Este es el resultado demoledor de nuestra huella ecológica. Es por este motivo que desde el Fondo Mundial para la Naturaleza nos hacen una llamada a entender que preservar espacios salvajes es una garantía de vida también para nuestra especie. Decía Susan Fenimore Cooper: “¡Qué noble regalo para el hombre son los bosques! ¡Qué deuda de gratitud y admiración le debemos a su belleza y su utilidad! ¡Cuán agradablemente las sombras de la madera caen sobre nuestras cabezas cuando nos alejamos del brillo y la agitación del mundo del hombre!
Estas palabras fueron escritas hace 200 años, justo cuando lo rural y lo silvestre comenzaban a ser considerados un estorbo para la civilización. Desde luego Susan Fenimor fue una adelantada a su época, una visionaria de lo que realmente era un camino con garantía de futuro: lo rural y lo silvestre.

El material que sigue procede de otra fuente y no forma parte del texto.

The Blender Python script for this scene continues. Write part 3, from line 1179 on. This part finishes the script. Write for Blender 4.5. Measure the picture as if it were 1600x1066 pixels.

Es por ello que, para deconstruir el sistema de pensamiento clásico de nuestras sociedades modernas, debemos reformular las preguntas ante la desafortunada experiencia que nos da haber llevado a nuestro planeta a la sexta extinción masiva de especies y estar a las puertas del colapso ecológico que supone el calentamiento global.
Se hace necesario repensar nuestro sistema de valores y empezar a otorgar valor a lo que nos da y nos sostiene con vida, sabiendo y empezando a disfrutar nuestra animalidad como seres biológicos que dependen del aire, del agua dulce, de la tierra fértil que regala sus frutos.
La única esperanza que nos queda es liberar a la naturaleza de la intervención humana. Dejar que lo salvaje y lo indómito invada y cure la naturaleza invadida y dañada. Que lo salvaje se rebele, que nos enseñe su fuerza y gane terreno a la ocupación. Solo poniendo el valor en lo salvaje, tal vez todas nos asilvestremos, nos reconciliemos con lo más enraizado de nuestra especie y seamos capaces de entendernos como un todo que no domina a nada ni a nadie.